[Stored entries]
◇ ◇ ◇

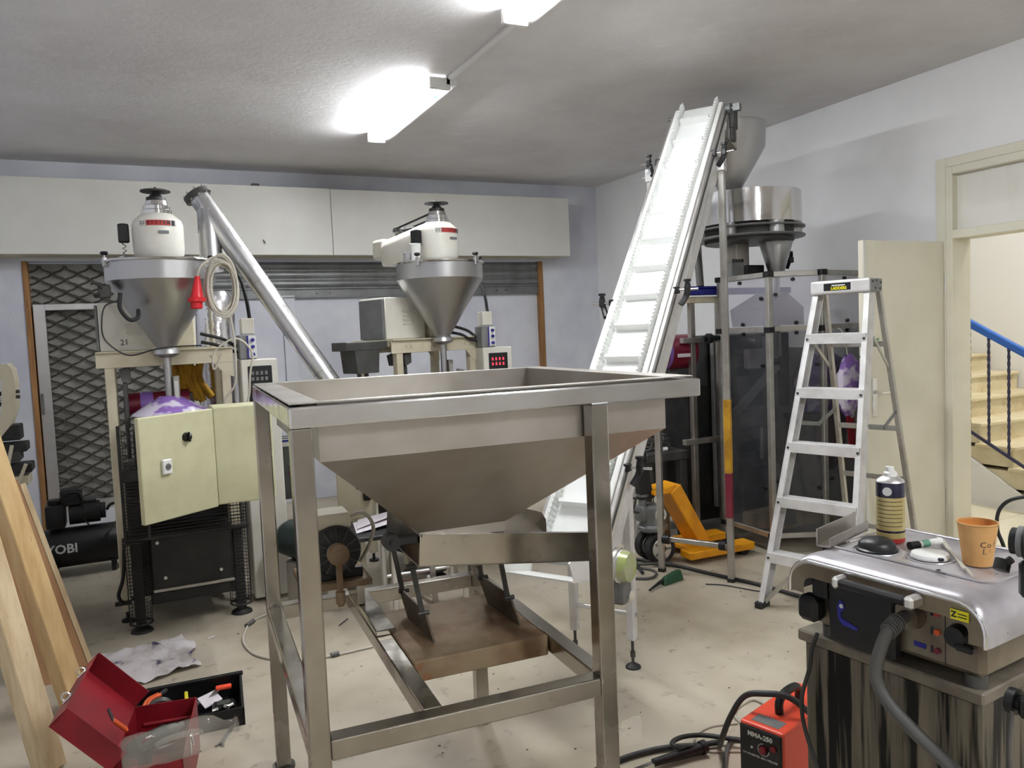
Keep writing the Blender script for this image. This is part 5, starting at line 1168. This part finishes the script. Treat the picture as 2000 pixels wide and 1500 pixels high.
# ================================================================== LEFT SIDE: timbers, tool boxes, compressor
def beam(name, label, p, q, w, h, rot, m, cat='timber', group='timbers leaning on the left'):
    p, q = V(*p), V(*q); t = thing(name, label, cat, p, 0, group); d = (q - p).normalized()
    up = V(0, -1, 0); up = (up - d * up.dot(d)).normalized(); up = Matrix.Rotation(rot, 4, d) @ up
    b = B(); b.bar(V(0, 0, 0), q - p, w, h, up, bev=.004); obj(name + '_shaft' if False else 'shaft', b, K[m], t); return t
beam('timber_beam', 'square pine beam leaning at the left edge, nearest to the viewer', (-.385, 3.34, .0), (-.70, 3.45, 1.75), .085, .085, RAD(40), 'woodpale')
beam('timber_beam', 'knotty yellow pine beam leaning between the nearest beam and the plywood board', (-.325, 3.84, .0), (-.74, 3.9, 1.95), .085, .085, RAD(42), 'wood')
t = thing('plywood_board', 'brown plywood board with a pale edge leaning in front of the compressor', 'board', (-.385, 4.23, 0), 0)
b = B(); p, q = V(.0, 0, 0), V(-.235, .05, .94); d = (q - p).normalized(); b.bar(p, q, .19, .028, Matrix.Rotation(RAD(12), 4, d) @ V(0, -1, 0)); pb_ = obj('panel', b, K['ply'], t)
b = B(); o_ = V(.108, .022, .0); b.bar(p + o_, q + o_, .022, .036, Matrix.Rotation(RAD(12), 4, d) @ V(0, -1, 0)); obj('edge_lipping', b, K['woodpale'], t)
b = B(); b.cyl((-.235, 3.60, .62), (-.20, 3.58, .60), .004, n=6)
b.bm.free()

# ---- red tool box with open lid
tb = thing('red_tool_box', 'red metal tool box standing open on the floor with its lid swung left', 'tool box', (.13, 3.22, 0), RAD(-9))
def shell(name, faces_, m='red'):
    b = B()
    for bx in faces_: b.box(*bx)
    return obj(name, b, K[m], tb)
LX, LY, LZ, th = -.22, -.47, .20, .004
shell('base', [(LX, 0, LY, 0, .0, th)])
shell('end_wall', [(LX, 0, -th, 0, 0, LZ)]); shell('end_wall', [(LX, 0, LY, LY + th, 0, LZ)])
shell('side_wall', [(-th, 0, LY, 0, 0, LZ)]); shell('side_wall', [(LX, LX + th, LY, 0, 0, LZ)])
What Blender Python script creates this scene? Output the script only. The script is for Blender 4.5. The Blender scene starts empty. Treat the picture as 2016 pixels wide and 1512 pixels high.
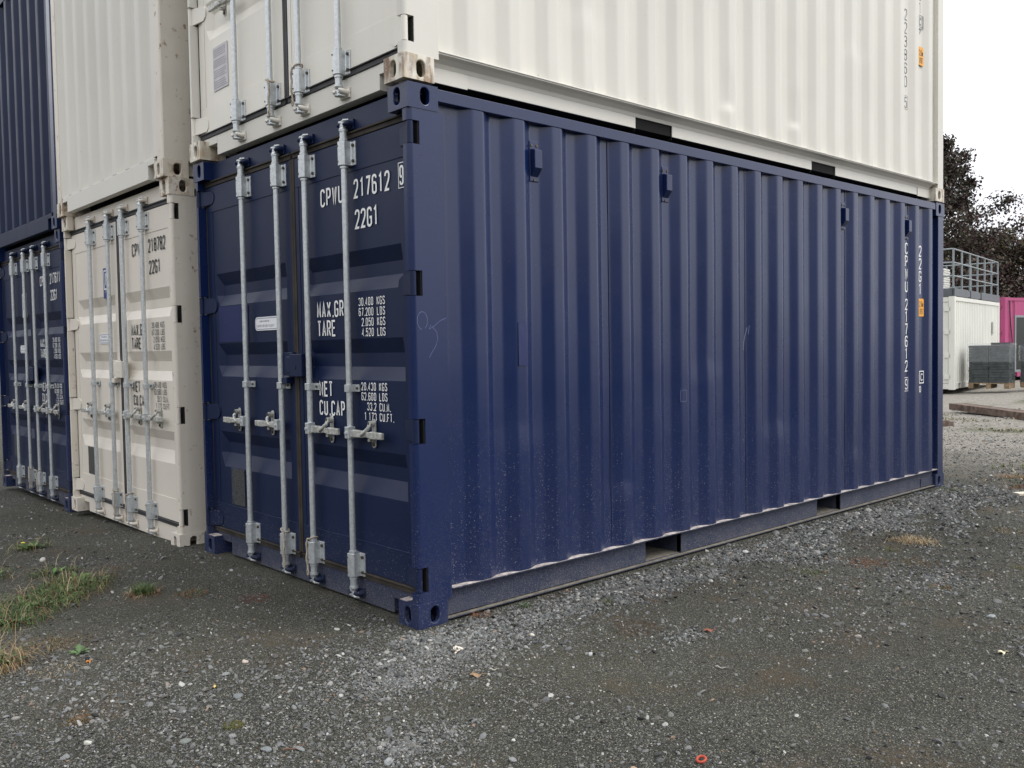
import bpy, math, random
import numpy as np
from mathutils import Vector
R = math.radians
random.seed(7); rng = np.random.default_rng(11)
S = bpy.context.scene
COL = S.collection

# ------------------------------------------------------------------ camera
FPX, CAMP, AZ, EL, ROLL = 1761.3, (-2.49, -3.4333, 1.3366), .8337, -.0399, -.0166
cam = bpy.data.cameras.new("camera"); camo = bpy.data.objects.new("camera", cam); COL.objects.link(camo)
cam.sensor_width = 36; cam.lens = 36 * FPX / 2016; cam.clip_start = .05; cam.clip_end = 2000
d = Vector((math.cos(AZ) * math.cos(EL), math.sin(AZ) * math.cos(EL), math.sin(EL)))
r = d.cross(Vector((0, 0, 1))).normalized(); u = r.cross(d)
r2 = r * math.cos(ROLL) + u * math.sin(ROLL); u2 = u * math.cos(ROLL) - r * math.sin(ROLL)
from mathutils import Matrix
camo.matrix_world = Matrix(((r2.x, u2.x, -d.x, CAMP[0]), (r2.y, u2.y, -d.y, CAMP[1]), (r2.z, u2.z, -d.z, CAMP[2]), (0, 0, 0, 1)))
S.camera = camo

# ------------------------------------------------------------------ world, sun, exposure
SUN_EL, SUN_AZ = R(52), R(-58)          # azimuth measured from +x towards +y: light comes from the open side of the yard
W = bpy.data.worlds.new("World"); S.world = W; W.use_nodes = True
nt = W.node_tree; nt.nodes.clear()
out = nt.nodes.new('ShaderNodeOutputWorld'); bg = nt.nodes.new('ShaderNodeBackground')
sky = nt.nodes.new('ShaderNodeTexSky'); sky.sky_type = 'NISHITA'; sky.sun_disc = False
sky.sun_elevation = SUN_EL; sky.sun_rotation = R(90) - SUN_AZ; sky.dust_density = 3; sky.air_density = 1.5
hs = nt.nodes.new('ShaderNodeHueSaturation'); hs.inputs['Saturation'].default_value = .18
mx = nt.nodes.new('ShaderNodeMix'); mx.data_type = 'RGBA'; mx.inputs[0].default_value = .72
tc = nt.nodes.new('ShaderNodeTexCoord'); ns = nt.nodes.new('ShaderNodeTexNoise'); ns.inputs['Scale'].default_value = 2.2; ns.inputs['Detail'].default_value = 5
cr = nt.nodes.new('ShaderNodeValToRGB'); cr.color_ramp.elements[0].color = (12.0, 12.3, 13.4, 1); cr.color_ramp.elements[1].color = (20, 20.2, 20.6, 1)
cr.color_ramp.elements[0].position = .3; cr.color_ramp.elements[1].position = .7
L = nt.links.new
L(tc.outputs['Generated'], ns.inputs['Vector']); L(ns.outputs['Fac'], cr.inputs['Fac'])
# cloud cover bright overhead and low towards the open side; the dark low band elsewhere is added to shape reflections
def wn(op, a, b=None, c=None):
    x = nt.nodes.new('ShaderNodeMath'); x.operation = op
    for i, v in enumerate((a, b, c)):
        if v is None: continue
        if isinstance(v, (int, float)): x.inputs[i].default_value = v
        else: L(v, x.inputs[i])
    return x.outputs[0]
def wstep(v, a, b):
    x = nt.nodes.new('ShaderNodeMapRange'); x.interpolation_type = 'SMOOTHSTEP'; L(v, x.inputs[0]); x.inputs[1].default_value = a; x.inputs[2].default_value = b; return x.outputs[0]
sp = nt.nodes.new('ShaderNodeSeparateXYZ'); L(tc.outputs['Generated'], sp.inputs[0])
dp = nt.nodes.new('ShaderNodeVectorMath'); dp.operation = 'DOT_PRODUCT'; dp.inputs[1].default_value = (math.cos(R(-12)), math.sin(R(-12)), 0); L(tc.outputs['Generated'], dp.inputs[0])
aa = wstep(dp.outputs['Value'], .15, .75); ee = wstep(sp.outputs[2], .06, .34)
hi = wn('MULTIPLY_ADD', ee, .122, .010); lo = wn('MULTIPLY_ADD', aa, .095, .010)
L(wn('MAXIMUM', hi, lo), bg.inputs['Strength'])
L(sky.outputs['Color'], hs.inputs['Color']); L(hs.outputs['Color'], mx.inputs[6]); L(cr.outputs['Color'], mx.inputs[7])
L(mx.outputs[2], bg.inputs['Color']); 
L(bg.outputs['Background'], out.inputs['Surface'])
sl = bpy.data.lights.new("sun", 'SUN'); sl.energy = 1.5; sl.angle = R(30); sl.color = (1, .97, .93)
so = bpy.data.objects.new("sun", sl); COL.objects.link(so)
sd = Vector((math.cos(SUN_AZ) * math.cos(SUN_EL), math.sin(SUN_AZ) * math.cos(SUN_EL), math.sin(SUN_EL)))
so.rotation_euler = sd.to_track_quat('Z', 'Y').to_euler(); so.location = (0, -10, 20)
S.view_settings.view_transform = 'Standard'; S.view_settings.look = 'None'; S.view_settings.exposure = 0.0; S.view_settings.gamma = 1

# ------------------------------------------------------------------ helpers
def tag(o, label=None, cat=None, group=None, kind=None):
    if label: o['label'] = label
    if cat: o['category'] = cat
    if group: o['group'] = group
    if kind: o['kind'] = kind
    return o

def empty(name, loc, label, cat, group=None, rz=0):
    o = bpy.data.objects.new(name, None); COL.objects.link(o); o.location = loc; o.rotation_euler = (0, 0, rz)
    o.empty_display_size = .2
    return tag(o, label, cat, group)

class MB:
    """collects shapes, builds ONE mesh object"""
    def __init__(s): s.v = []; s.f = []; s.sm = []
    def add(s, vs, fs, smooth=False):
        n = len(s.v); s.v += [tuple(p) for p in vs]
        for f in fs: s.f.append([i + n for i in f]); s.sm.append(smooth)
    def box(s, x0, x1, y0, y1, z0, z1):
        s.add([(x0, y0, z0), (x1, y0, z0), (x1, y1, z0), (x0, y1, z0), (x0, y0, z1), (x1, y0, z1), (x1, y1, z1), (x0, y1, z1)],
              [(0, 3, 2, 1), (4, 5, 6, 7), (0, 1, 5, 4), (1, 2, 6, 5), (2, 3, 7, 6), (3, 0, 4, 7)])
    def obox(s, c, ax, ay, az):      # oriented box, half axes
        c, ax, ay, az = map(Vector, (c, ax, ay, az)); vs = []
        for sz in (-1, 1):
            for sx, sy in ((-1, -1), (1, -1), (1, 1), (-1, 1)): vs.append(c + sx * ax + sy * ay + sz * az)
        s.add(vs, [(0, 3, 2, 1), (4, 5, 6, 7), (0, 1, 5, 4), (1, 2, 6, 5), (2, 3, 7, 6), (3, 0, 4, 7)])
    def prism(s, poly, axis, a, b):  # poly in the two other axes (cyclic order)
        def P(p, t):
            return {'z': (p[0], p[1], t), 'x': (t, p[0], p[1]), 'y': (p[0], t, p[1])}[axis]
        n = len(poly)
        s.add([P(p, a) for p in poly] + [P(p, b) for p in poly],
              [tuple(range(n))[::-1], tuple(range(n, 2 * n))] + [(i, (i + 1) % n, (i + 1) % n + n, i + n) for i in range(n)])
    def cyl(s, p0, p1, r0, r1=None, n=14, caps=True):
        p0, p1 = Vector(p0), Vector(p1); r1 = r0 if r1 is None else r1
        dz = (p1 - p0).normalized(); t = Vector((1, 0, 0)) if abs(dz.x) < .8 else Vector((0, 1, 0))
        a = dz.cross(t).normalized(); b = dz.cross(a)
        k = [(math.cos(2 * math.pi * i / n), math.sin(2 * math.pi * i / n)) for i in range(n)]
        vs = [p0 + r0 * (c * a + q * b) for c, q in k] + [p1 + r1 * (c * a + q * b) for c, q in k]
        s.add(vs, [(i, (i + 1) % n, (i + 1) % n + n, i + n) for i in range(n)], True)
        if caps: s.add(vs, [tuple(range(n))[::-1], tuple(range(n, 2 * n))])
    def tube(s, pts, rad, n=6, twist=0):
        pts = [Vector(p) for p in pts]; rings = []; up = Vector((.31, .17, .93))
        for i, p in enumerate(pts):
            t = (pts[min(i + 1, len(pts) - 1)] - pts[max(i - 1, 0)]).normalized()
            a = t.cross(up)
            if a.length < .1: a = t.cross(Vector((1, 0, 0)))
            a.normalize(); b = t.cross(a); rr = rad[i] if hasattr(rad, '__len__') else rad
            rings.append([p + rr * (math.cos(2 * math.pi * k / n) * a + math.sin(2 * math.pi * k / n) * b) for k in range(n)])
        vs = [q for rg in rings for q in rg]
        fs = [(i * n + k, i * n + (k + 1) % n, (i + 1) * n + (k + 1) % n, (i + 1) * n + k) for i in range(len(pts) - 1) for k in range(n)]
        s.add(vs, fs, True); s.add(vs[:n], [tuple(range(n))[::-1]]); s.add(vs[-n:], [tuple(range(n))])
    def build(s, name, mat, parent=None, bevel=0, seg=2, cols=None, loc=None):
        m = bpy.data.meshes.new(name); m.from_pydata(s.v, [], s.f); m.update()
        m.polygons.foreach_set('use_smooth', s.sm)
        m.materials.append(mat); o = bpy.data.objects.new(name, m); COL.objects.link(o)
        if parent: o.parent = parent
        if loc: o.location = loc
        if bevel:
            b = o.modifiers.new('bevel', 'BEVEL'); b.width = bevel; b.segments = seg; b.limit_method = 'ANGLE'; b.angle_limit = R(40)
        if cols is not None: setcol(m, cols)
        return o

def setcol(m, cols):
    a = m.color_attributes.new('Col', 'FLOAT_COLOR', 'POINT'); c = np.ones((len(m.vertices), 4), np.float32)
    c[:, :3] = np.asarray(cols, np.float32); a.data.foreach_set('color', c.ravel())

def npmesh(name, V, F, mat, cols=None, smooth=False, parent=None):
    m = bpy.data.meshes.new(name); V = np.asarray(V, np.float32); F = np.asarray(F, np.int32); k = F.shape[1]
    m.vertices.add(len(V)); m.vertices.foreach_set('co', V.ravel())
    m.loops.add(F.size); m.loops.foreach_set('vertex_index', F.ravel())
    m.polygons.add(len(F)); m.polygons.foreach_set('loop_start', np.arange(0, F.size, k, dtype=np.int32))
    m.polygons.foreach_set('loop_total', np.full(len(F), k, np.int32))
    m.polygons.foreach_set('use_smooth', np.full(len(F), smooth)); m.update(calc_edges=True); m.validate()
    m.materials.append(mat); o = bpy.data.objects.new(name, m); COL.objects.link(o); o.parent = parent
    if cols is not None: setcol(m, cols)
    return o

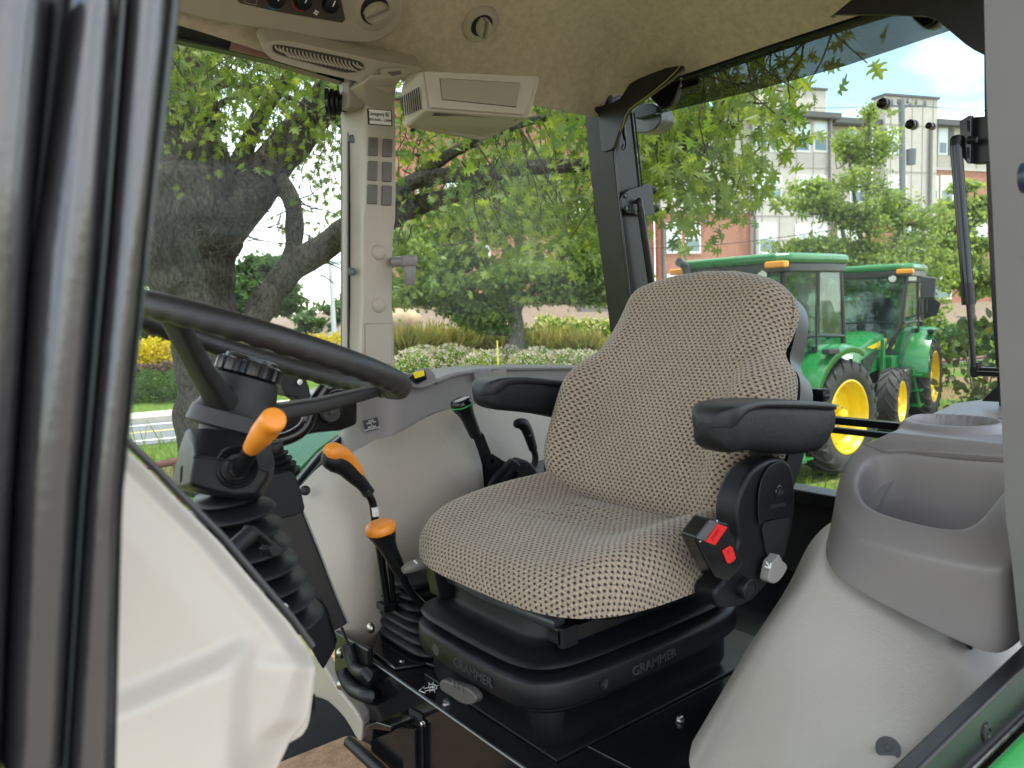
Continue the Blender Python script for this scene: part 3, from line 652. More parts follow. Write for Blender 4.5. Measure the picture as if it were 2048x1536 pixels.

◇ ◇ ◇

Objective →
Going back to the data above, write out everything from the line with "What Blender Python" down to the line with "COL = S.collection", both included, leaving every picture out.

Final result →
What Blender Python script creates this scene? Output the script only. The script is for Blender 4.5. The Blender scene starts empty. Treat the picture as 2016 pixels wide and 1512 pixels high.
import bpy, math, random
import numpy as np
from mathutils import Vector
R = math.radians
random.seed(7); rng = np.random.default_rng(11)
S = bpy.context.scene
COL = S.collection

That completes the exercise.